◆ **EXERCISE GOAL**
State the number of lines where "that" appears. Add nothing else.

Data extracted from a collection

----------------------------------------

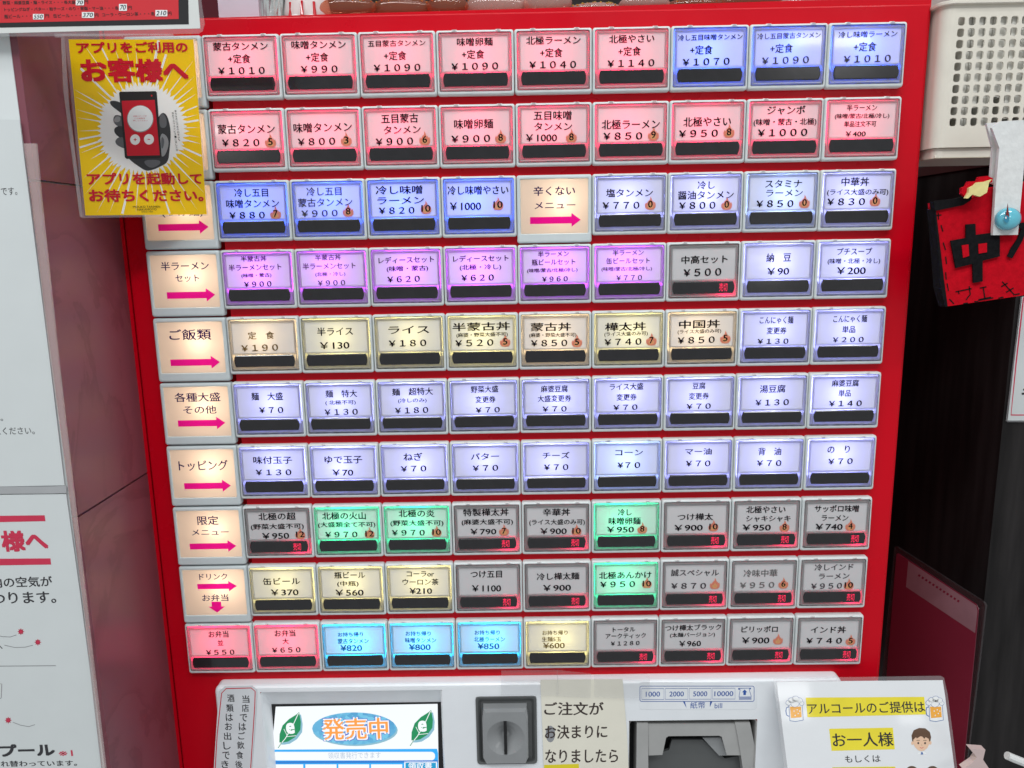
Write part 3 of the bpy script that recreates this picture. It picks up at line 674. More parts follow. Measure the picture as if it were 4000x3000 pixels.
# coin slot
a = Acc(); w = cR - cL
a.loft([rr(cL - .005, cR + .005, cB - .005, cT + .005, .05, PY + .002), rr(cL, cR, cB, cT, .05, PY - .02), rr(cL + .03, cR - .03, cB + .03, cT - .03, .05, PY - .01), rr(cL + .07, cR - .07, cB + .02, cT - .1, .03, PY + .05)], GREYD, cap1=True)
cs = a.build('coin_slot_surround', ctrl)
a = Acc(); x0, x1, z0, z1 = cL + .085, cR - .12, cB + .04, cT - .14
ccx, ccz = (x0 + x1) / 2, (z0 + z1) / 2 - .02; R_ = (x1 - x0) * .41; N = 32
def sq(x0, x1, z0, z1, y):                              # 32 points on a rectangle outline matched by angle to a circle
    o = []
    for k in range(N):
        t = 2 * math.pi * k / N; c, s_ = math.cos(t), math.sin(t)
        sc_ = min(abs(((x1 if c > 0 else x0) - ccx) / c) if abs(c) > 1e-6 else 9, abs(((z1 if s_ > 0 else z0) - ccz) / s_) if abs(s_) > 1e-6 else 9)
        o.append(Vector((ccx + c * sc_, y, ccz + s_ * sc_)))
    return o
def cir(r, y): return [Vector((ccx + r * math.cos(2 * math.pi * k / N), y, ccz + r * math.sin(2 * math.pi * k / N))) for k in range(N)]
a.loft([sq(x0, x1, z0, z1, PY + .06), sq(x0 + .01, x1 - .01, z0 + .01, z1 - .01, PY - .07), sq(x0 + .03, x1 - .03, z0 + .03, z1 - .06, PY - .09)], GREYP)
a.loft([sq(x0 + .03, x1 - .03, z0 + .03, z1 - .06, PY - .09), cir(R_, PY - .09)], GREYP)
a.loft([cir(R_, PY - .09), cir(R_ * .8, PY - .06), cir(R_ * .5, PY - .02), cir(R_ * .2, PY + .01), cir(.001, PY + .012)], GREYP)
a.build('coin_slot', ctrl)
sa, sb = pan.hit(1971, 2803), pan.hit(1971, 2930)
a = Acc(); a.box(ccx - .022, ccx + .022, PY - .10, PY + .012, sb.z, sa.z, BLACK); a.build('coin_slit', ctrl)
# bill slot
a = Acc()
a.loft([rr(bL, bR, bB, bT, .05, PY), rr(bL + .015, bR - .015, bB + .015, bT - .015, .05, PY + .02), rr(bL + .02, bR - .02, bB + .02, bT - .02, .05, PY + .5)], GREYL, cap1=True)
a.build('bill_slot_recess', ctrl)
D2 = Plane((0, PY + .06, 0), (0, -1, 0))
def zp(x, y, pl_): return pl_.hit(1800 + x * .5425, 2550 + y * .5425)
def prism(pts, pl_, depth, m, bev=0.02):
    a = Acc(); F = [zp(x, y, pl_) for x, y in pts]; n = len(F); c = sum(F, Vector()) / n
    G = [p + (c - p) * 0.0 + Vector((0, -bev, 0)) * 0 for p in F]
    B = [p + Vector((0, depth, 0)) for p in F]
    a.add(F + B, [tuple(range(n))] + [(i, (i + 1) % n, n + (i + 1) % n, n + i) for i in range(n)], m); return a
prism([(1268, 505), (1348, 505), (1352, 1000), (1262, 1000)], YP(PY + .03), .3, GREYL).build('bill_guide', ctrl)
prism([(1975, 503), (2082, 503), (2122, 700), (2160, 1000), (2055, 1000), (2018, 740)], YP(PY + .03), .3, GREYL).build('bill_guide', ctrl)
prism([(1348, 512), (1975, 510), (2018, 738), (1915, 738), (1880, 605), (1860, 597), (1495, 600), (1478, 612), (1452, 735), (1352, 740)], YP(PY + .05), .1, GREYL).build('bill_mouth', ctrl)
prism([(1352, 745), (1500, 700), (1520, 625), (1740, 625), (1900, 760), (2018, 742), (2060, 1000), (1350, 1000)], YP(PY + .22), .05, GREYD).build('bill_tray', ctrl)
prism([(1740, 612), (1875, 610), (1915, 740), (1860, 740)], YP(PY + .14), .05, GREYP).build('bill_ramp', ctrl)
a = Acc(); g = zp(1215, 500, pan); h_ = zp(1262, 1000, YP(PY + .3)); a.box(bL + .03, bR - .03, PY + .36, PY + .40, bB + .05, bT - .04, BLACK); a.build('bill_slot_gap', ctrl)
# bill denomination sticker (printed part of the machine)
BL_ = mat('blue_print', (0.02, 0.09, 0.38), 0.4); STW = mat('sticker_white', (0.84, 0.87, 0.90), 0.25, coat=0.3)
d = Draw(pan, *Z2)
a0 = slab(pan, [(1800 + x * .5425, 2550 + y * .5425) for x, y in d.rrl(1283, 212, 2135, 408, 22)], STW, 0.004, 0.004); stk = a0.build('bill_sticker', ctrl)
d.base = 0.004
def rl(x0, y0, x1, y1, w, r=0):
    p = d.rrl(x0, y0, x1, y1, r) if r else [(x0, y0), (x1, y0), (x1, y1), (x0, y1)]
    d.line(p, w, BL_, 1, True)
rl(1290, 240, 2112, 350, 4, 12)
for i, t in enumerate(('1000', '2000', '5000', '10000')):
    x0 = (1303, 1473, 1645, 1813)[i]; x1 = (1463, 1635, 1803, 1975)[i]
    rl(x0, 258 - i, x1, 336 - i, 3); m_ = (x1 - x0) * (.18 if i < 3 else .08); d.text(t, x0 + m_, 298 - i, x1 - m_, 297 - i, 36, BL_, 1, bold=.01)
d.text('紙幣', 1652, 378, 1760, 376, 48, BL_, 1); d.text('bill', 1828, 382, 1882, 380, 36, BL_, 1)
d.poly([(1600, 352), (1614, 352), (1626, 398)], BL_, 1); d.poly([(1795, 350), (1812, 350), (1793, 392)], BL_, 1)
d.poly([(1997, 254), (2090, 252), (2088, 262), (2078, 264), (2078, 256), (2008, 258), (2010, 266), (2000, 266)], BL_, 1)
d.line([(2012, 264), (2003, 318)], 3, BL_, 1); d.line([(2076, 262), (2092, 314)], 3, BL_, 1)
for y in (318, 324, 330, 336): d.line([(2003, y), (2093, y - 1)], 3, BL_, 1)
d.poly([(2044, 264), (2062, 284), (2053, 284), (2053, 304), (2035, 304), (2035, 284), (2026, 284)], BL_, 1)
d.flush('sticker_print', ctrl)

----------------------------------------

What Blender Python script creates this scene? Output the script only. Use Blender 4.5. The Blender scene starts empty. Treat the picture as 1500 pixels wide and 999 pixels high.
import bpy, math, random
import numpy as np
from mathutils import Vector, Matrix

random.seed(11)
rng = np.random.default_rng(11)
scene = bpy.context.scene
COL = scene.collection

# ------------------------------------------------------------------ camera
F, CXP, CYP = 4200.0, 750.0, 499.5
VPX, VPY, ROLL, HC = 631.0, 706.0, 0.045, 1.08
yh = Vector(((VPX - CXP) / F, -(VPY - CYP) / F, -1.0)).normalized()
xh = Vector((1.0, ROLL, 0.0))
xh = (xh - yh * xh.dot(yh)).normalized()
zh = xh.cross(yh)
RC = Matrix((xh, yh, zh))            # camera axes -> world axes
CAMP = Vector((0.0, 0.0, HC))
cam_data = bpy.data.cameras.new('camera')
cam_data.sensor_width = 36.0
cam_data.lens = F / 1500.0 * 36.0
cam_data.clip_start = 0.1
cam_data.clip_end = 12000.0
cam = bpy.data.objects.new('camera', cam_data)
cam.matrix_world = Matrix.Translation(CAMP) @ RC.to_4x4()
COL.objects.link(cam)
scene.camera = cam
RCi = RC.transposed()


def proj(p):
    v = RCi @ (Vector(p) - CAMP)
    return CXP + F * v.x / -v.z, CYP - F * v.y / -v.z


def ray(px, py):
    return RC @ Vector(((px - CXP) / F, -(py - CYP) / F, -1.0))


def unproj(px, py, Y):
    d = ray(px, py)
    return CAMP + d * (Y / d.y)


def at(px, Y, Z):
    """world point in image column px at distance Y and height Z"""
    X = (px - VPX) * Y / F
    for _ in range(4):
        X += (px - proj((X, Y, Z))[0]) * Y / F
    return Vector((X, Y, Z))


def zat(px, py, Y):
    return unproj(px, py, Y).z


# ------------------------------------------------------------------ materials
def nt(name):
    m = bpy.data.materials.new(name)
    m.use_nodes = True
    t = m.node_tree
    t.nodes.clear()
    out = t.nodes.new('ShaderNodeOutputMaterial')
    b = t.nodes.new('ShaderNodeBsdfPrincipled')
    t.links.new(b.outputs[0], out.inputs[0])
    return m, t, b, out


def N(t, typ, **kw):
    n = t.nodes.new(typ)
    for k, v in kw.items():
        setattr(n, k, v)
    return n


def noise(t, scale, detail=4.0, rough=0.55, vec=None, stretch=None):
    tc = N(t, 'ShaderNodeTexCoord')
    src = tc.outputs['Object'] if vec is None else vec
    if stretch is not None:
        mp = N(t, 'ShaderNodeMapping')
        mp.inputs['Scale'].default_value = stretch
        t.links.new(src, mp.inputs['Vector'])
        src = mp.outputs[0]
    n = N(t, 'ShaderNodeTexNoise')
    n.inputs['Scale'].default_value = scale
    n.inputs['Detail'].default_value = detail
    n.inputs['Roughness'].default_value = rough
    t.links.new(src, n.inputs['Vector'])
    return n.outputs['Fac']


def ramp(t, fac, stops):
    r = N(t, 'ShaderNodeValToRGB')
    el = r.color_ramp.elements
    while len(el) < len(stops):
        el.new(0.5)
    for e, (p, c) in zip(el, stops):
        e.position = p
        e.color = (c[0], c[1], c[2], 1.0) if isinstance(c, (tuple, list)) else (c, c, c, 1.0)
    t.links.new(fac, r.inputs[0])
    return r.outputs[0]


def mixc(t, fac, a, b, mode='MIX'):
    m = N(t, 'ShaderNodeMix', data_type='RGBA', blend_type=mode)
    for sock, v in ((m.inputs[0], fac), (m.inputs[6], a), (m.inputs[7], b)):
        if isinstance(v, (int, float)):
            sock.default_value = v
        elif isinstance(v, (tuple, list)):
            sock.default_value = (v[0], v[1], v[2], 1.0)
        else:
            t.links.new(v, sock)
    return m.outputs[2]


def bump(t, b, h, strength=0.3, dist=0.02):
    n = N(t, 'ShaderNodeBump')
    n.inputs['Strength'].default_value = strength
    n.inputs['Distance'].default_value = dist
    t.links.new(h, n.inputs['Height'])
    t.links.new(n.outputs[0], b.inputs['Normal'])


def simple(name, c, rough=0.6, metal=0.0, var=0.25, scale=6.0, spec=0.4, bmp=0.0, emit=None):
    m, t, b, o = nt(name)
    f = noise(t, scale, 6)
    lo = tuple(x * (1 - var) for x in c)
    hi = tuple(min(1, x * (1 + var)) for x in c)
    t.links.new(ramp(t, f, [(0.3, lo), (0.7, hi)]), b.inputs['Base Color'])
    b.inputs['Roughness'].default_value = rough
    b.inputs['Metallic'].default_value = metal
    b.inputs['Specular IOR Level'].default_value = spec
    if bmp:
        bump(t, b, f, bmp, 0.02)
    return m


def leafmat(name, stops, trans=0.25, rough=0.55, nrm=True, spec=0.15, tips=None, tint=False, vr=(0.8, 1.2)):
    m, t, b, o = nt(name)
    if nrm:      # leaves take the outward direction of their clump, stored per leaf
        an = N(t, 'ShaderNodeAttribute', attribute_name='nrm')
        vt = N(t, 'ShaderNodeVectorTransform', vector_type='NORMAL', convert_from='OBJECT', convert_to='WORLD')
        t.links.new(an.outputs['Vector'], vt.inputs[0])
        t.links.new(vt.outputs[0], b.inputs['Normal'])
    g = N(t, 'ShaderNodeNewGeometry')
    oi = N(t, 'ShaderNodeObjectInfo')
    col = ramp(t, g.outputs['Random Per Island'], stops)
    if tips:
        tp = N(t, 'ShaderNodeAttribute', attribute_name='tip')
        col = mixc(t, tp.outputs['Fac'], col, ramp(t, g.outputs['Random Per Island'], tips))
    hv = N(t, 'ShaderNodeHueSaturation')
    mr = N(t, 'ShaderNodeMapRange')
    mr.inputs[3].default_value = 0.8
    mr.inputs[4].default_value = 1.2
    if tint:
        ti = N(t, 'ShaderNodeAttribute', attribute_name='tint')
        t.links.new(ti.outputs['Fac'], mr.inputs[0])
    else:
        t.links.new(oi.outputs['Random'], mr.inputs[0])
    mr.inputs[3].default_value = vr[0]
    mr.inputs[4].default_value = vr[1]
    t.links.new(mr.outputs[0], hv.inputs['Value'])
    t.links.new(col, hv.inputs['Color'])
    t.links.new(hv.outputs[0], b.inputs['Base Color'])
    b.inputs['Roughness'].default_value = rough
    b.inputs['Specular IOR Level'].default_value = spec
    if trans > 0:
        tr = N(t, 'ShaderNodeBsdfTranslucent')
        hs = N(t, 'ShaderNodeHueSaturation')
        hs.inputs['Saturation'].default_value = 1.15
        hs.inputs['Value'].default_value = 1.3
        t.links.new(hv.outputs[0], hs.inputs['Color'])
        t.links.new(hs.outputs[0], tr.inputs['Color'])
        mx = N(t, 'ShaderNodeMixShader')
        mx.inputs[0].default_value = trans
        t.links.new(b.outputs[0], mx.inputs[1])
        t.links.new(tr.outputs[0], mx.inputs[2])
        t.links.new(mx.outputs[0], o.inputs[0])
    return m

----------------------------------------

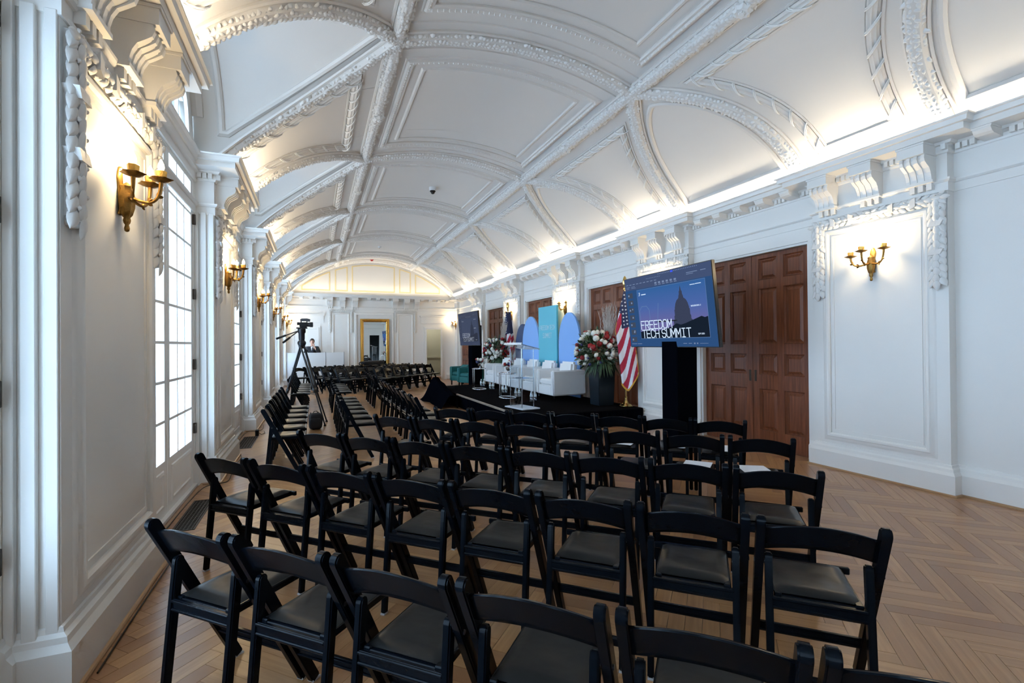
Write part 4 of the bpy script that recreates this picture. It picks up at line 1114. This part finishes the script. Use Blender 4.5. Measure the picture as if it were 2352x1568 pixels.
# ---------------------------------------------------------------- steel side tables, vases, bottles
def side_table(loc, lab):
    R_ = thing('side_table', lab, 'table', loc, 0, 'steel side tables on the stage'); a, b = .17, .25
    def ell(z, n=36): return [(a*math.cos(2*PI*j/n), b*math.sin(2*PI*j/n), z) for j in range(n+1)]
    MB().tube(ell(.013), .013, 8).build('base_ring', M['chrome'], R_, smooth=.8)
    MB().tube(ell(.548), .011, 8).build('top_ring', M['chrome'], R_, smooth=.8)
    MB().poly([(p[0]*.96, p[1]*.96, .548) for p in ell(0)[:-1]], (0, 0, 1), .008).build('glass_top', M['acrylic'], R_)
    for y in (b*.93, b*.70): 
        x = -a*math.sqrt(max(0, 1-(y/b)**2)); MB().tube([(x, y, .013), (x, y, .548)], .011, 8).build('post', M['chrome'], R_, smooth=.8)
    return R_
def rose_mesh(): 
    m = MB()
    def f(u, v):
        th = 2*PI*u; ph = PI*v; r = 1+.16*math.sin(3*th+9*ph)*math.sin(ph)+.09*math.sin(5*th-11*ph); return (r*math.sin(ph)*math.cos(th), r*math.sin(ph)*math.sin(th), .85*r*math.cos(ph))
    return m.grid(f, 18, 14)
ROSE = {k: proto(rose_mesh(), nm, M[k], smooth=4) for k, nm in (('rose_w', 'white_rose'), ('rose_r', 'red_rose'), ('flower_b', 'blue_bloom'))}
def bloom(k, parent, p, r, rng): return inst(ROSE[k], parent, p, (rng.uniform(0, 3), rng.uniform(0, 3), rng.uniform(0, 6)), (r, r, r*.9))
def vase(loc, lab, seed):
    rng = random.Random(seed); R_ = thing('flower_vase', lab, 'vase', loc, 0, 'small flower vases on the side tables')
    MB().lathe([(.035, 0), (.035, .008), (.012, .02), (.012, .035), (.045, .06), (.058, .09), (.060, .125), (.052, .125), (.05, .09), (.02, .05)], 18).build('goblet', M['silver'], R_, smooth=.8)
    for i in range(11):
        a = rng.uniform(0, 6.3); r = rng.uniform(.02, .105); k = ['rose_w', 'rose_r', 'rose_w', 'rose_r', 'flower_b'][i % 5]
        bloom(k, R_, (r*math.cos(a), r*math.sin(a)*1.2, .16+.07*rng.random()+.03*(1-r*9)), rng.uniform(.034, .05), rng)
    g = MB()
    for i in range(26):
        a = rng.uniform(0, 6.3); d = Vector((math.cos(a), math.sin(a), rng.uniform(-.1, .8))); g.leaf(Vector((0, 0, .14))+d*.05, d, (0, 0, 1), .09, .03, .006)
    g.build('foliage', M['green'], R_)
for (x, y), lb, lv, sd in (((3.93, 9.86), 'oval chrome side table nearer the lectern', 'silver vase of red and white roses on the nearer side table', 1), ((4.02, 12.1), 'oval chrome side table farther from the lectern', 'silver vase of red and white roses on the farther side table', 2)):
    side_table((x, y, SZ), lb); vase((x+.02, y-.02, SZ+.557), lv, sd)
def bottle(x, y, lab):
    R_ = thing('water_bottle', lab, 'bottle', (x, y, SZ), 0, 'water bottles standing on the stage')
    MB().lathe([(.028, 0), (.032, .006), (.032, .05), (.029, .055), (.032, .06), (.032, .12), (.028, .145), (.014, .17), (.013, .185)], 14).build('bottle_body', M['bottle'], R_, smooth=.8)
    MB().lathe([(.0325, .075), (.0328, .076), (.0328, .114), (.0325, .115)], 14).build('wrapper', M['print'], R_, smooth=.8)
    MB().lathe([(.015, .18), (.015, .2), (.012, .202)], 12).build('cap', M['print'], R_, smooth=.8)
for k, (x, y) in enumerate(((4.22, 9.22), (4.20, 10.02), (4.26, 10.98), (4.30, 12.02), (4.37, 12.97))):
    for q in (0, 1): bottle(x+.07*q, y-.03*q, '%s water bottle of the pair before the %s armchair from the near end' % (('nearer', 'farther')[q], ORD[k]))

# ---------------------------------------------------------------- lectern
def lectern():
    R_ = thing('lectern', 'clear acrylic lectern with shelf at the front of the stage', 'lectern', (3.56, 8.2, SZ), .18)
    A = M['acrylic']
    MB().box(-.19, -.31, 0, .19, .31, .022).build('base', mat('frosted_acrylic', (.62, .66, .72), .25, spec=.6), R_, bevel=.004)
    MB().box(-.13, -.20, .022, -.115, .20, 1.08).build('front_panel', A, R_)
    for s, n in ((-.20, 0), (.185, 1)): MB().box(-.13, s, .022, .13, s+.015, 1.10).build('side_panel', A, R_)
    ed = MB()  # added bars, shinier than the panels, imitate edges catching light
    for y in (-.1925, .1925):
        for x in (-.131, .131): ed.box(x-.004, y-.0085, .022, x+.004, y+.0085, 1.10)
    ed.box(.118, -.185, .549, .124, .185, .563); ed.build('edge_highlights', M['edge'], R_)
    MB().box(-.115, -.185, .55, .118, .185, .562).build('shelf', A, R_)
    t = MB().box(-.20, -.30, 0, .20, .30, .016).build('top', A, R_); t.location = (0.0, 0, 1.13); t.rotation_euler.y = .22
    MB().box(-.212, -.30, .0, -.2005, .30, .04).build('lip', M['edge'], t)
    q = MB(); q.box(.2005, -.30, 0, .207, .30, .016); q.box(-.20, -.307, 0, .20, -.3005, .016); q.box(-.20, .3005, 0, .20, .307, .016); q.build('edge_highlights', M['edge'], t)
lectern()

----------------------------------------

◆ **WRITTEN RESPONSE**
2